Please copy the lines below exactly, from the first one through the line showing "0.7, 'black_matte', port, n=8)".
━━━━━━━━━━━━━━━━
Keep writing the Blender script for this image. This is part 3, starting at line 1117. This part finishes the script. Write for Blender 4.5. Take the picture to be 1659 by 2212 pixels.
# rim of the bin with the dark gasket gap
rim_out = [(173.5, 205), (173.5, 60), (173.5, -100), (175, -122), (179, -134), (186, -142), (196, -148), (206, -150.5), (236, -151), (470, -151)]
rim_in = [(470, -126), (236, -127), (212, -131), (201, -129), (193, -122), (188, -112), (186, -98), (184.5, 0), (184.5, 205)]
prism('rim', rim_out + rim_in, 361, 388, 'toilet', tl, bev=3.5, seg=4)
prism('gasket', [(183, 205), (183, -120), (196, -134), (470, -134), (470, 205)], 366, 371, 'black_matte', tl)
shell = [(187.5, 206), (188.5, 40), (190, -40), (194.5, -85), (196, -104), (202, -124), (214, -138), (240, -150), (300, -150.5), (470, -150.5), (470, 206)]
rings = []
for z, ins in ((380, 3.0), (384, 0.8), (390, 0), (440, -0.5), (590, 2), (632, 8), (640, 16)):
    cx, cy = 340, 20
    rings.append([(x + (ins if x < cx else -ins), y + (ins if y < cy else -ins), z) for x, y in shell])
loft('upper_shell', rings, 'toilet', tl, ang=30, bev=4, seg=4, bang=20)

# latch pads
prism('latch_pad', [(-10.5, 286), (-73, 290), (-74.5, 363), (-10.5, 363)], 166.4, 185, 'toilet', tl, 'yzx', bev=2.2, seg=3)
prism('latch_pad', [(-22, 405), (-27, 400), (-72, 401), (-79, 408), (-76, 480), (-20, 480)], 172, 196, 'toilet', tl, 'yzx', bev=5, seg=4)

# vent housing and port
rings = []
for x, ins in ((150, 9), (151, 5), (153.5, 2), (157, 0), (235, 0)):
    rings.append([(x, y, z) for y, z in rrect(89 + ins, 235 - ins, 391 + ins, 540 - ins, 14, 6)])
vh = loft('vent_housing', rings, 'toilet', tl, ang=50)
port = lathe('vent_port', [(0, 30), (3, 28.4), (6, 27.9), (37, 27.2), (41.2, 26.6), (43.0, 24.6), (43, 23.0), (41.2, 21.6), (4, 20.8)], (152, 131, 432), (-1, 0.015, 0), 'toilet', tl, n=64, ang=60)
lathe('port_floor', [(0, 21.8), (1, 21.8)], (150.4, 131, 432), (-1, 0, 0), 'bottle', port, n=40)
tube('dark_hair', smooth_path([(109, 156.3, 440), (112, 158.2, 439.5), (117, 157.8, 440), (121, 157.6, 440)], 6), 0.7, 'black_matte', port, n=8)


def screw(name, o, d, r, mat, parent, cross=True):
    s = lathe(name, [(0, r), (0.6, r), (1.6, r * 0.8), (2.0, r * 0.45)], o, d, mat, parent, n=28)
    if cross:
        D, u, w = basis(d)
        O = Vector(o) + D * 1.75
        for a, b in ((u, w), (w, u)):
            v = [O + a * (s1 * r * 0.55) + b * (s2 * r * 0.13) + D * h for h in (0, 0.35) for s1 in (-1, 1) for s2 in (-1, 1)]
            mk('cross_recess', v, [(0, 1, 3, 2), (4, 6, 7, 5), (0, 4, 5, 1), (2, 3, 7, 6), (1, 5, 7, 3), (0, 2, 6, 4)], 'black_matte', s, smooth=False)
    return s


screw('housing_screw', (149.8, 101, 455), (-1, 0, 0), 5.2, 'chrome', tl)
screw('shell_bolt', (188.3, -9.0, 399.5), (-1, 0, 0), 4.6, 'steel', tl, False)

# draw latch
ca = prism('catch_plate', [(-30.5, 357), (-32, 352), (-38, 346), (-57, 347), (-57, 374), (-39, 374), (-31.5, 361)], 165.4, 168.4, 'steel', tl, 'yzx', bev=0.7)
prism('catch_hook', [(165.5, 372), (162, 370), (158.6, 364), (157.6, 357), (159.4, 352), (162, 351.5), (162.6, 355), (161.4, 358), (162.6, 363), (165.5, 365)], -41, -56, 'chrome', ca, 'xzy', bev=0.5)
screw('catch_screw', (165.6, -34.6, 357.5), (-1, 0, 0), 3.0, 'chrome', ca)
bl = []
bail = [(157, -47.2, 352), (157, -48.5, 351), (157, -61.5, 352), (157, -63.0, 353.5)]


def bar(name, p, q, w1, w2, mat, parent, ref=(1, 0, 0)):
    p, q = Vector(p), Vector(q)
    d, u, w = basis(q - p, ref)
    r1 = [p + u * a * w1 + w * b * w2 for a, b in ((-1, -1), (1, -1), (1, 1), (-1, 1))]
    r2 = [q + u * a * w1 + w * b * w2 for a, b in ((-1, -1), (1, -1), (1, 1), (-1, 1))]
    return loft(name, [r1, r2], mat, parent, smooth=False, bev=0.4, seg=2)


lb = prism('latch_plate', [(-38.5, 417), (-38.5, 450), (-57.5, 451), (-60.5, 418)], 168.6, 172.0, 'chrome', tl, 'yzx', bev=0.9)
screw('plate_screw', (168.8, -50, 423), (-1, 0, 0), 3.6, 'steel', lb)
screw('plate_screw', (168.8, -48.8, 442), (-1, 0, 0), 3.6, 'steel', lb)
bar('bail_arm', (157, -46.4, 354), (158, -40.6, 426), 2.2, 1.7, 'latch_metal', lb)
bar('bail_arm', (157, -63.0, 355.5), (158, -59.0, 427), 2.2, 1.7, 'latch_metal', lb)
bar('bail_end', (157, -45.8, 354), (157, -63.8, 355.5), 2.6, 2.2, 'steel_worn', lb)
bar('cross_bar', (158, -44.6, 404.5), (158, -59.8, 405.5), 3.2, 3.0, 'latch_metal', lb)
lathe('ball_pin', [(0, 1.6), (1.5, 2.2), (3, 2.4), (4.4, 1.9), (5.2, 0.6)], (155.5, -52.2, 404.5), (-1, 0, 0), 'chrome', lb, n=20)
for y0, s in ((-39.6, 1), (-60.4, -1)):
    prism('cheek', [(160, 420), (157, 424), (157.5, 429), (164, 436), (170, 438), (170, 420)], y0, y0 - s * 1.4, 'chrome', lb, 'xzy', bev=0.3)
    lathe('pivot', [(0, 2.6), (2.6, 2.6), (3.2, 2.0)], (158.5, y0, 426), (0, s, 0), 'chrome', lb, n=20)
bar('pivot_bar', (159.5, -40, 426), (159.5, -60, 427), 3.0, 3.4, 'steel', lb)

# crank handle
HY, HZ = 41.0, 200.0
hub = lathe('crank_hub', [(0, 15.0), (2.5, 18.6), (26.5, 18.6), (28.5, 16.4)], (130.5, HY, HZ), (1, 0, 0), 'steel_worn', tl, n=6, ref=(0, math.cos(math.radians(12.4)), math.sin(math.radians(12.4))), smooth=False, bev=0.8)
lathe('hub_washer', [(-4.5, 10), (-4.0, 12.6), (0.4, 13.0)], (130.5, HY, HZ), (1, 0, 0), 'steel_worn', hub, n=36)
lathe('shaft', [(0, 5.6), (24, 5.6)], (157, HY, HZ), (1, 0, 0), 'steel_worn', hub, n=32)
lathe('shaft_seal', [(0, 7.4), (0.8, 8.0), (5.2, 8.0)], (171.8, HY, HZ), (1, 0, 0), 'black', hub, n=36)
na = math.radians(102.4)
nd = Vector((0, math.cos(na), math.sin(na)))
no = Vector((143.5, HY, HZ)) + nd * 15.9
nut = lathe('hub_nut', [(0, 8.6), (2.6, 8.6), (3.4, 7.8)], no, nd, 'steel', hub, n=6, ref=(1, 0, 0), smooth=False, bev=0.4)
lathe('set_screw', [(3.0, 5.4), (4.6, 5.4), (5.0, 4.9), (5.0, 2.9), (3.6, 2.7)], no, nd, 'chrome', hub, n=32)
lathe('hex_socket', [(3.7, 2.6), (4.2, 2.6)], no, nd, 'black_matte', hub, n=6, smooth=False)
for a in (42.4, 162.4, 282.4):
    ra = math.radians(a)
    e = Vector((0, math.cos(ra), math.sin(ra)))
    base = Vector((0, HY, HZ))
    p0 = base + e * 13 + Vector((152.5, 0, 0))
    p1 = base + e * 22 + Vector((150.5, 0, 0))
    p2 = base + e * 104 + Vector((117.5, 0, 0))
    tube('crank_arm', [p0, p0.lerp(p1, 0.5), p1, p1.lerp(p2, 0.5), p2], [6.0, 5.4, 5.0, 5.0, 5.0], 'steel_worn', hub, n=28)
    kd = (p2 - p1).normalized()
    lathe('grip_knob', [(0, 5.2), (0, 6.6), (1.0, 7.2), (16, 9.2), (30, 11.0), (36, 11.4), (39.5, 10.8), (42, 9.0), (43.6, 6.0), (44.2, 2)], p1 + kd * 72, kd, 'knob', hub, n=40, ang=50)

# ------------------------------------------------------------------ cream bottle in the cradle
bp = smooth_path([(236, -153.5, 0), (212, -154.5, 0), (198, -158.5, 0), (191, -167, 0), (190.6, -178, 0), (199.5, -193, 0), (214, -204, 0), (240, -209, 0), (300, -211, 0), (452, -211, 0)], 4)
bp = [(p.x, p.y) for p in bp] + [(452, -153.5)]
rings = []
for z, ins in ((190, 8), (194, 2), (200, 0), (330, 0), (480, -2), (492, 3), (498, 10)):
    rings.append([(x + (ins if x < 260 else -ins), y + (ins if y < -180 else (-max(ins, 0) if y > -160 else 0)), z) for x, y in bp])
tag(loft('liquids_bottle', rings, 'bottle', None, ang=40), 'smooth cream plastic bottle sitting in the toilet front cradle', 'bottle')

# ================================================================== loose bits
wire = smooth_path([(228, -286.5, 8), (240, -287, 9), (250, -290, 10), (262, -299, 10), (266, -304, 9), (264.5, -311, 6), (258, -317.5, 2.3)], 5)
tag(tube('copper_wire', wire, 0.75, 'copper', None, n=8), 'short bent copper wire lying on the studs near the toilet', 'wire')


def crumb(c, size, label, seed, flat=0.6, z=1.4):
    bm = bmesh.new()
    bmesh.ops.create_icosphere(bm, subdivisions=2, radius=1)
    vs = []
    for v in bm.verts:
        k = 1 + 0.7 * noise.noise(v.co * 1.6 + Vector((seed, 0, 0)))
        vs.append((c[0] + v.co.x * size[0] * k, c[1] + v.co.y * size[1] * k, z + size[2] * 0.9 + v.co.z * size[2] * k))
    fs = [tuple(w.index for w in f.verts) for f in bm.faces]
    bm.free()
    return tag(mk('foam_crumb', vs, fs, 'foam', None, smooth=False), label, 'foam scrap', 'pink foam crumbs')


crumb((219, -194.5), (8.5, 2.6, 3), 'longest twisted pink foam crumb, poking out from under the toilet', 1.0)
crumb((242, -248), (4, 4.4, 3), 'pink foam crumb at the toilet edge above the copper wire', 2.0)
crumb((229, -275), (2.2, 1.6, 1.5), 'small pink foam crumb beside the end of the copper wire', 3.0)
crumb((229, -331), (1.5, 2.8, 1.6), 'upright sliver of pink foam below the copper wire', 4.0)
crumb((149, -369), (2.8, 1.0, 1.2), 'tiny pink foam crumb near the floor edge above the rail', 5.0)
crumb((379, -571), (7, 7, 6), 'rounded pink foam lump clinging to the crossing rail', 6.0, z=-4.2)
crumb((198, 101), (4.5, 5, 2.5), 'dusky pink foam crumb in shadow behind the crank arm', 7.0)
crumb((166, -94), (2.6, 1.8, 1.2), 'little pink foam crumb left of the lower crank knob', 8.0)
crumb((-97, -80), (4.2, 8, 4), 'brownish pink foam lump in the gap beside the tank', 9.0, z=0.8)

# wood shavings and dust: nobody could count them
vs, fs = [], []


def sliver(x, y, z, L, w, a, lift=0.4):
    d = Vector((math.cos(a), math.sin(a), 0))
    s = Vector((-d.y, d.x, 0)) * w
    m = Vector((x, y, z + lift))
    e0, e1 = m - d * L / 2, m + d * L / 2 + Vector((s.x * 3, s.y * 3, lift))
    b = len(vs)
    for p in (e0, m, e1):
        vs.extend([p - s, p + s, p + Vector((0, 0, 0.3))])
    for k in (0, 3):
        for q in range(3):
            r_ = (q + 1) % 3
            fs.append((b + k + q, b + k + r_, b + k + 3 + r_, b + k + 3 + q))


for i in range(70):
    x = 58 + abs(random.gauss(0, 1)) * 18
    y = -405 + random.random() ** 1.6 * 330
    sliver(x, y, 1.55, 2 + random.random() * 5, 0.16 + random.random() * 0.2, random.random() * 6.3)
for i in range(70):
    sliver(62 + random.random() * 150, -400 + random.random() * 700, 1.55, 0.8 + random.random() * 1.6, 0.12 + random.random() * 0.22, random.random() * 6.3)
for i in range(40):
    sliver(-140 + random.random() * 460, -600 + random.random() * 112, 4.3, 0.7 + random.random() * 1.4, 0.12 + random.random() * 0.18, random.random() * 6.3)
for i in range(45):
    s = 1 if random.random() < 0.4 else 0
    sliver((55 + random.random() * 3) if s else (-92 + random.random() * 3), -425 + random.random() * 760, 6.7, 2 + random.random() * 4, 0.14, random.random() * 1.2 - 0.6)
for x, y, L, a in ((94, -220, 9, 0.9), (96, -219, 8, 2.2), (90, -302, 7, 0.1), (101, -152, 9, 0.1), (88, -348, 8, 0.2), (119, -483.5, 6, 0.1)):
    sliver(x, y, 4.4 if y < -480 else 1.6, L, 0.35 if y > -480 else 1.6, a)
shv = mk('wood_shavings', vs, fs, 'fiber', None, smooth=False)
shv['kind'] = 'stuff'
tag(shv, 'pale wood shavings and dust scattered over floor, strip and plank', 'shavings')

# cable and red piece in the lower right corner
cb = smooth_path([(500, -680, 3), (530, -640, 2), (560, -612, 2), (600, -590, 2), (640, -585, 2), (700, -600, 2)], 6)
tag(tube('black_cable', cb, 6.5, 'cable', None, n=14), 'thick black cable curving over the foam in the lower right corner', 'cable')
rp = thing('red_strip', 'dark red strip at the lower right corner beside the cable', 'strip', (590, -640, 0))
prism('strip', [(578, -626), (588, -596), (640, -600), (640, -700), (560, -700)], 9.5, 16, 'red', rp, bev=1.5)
━━━━━━━━━━━━━━━━
**WRITTEN SOLUTION**:
Keep writing the Blender script for this image. This is part 3, starting at line 1117. This part finishes the script. Write for Blender 4.5. Take the picture to be 1659 by 2212 pixels.
# rim of the bin with the dark gasket gap
rim_out = [(173.5, 205), (173.5, 60), (173.5, -100), (175, -122), (179, -134), (186, -142), (196, -148), (206, -150.5), (236, -151), (470, -151)]
rim_in = [(470, -126), (236, -127), (212, -131), (201, -129), (193, -122), (188, -112), (186, -98), (184.5, 0), (184.5, 205)]
prism('rim', rim_out + rim_in, 361, 388, 'toilet', tl, bev=3.5, seg=4)
prism('gasket', [(183, 205), (183, -120), (196, -134), (470, -134), (470, 205)], 366, 371, 'black_matte', tl)
shell = [(187.5, 206), (188.5, 40), (190, -40), (194.5, -85), (196, -104), (202, -124), (214, -138), (240, -150), (300, -150.5), (470, -150.5), (470, 206)]
rings = []
for z, ins in ((380, 3.0), (384, 0.8), (390, 0), (440, -0.5), (590, 2), (632, 8), (640, 16)):
    cx, cy = 340, 20
    rings.append([(x + (ins if x < cx else -ins), y + (ins if y < cy else -ins), z) for x, y in shell])
loft('upper_shell', rings, 'toilet', tl, ang=30, bev=4, seg=4, bang=20)

# latch pads
prism('latch_pad', [(-10.5, 286), (-73, 290), (-74.5, 363), (-10.5, 363)], 166.4, 185, 'toilet', tl, 'yzx', bev=2.2, seg=3)
prism('latch_pad', [(-22, 405), (-27, 400), (-72, 401), (-79, 408), (-76, 480), (-20, 480)], 172, 196, 'toilet', tl, 'yzx', bev=5, seg=4)

# vent housing and port
rings = []
for x, ins in ((150, 9), (151, 5), (153.5, 2), (157, 0), (235, 0)):
    rings.append([(x, y, z) for y, z in rrect(89 + ins, 235 - ins, 391 + ins, 540 - ins, 14, 6)])
vh = loft('vent_housing', rings, 'toilet', tl, ang=50)
port = lathe('vent_port', [(0, 30), (3, 28.4), (6, 27.9), (37, 27.2), (41.2, 26.6), (43.0, 24.6), (43, 23.0), (41.2, 21.6), (4, 20.8)], (152, 131, 432), (-1, 0.015, 0), 'toilet', tl, n=64, ang=60)
lathe('port_floor', [(0, 21.8), (1, 21.8)], (150.4, 131, 432), (-1, 0, 0), 'bottle', port, n=40)
tube('dark_hair', smooth_path([(109, 156.3, 440), (112, 158.2, 439.5), (117, 157.8, 440), (121, 157.6, 440)], 6), 0.7, 'black_matte', port, n=8)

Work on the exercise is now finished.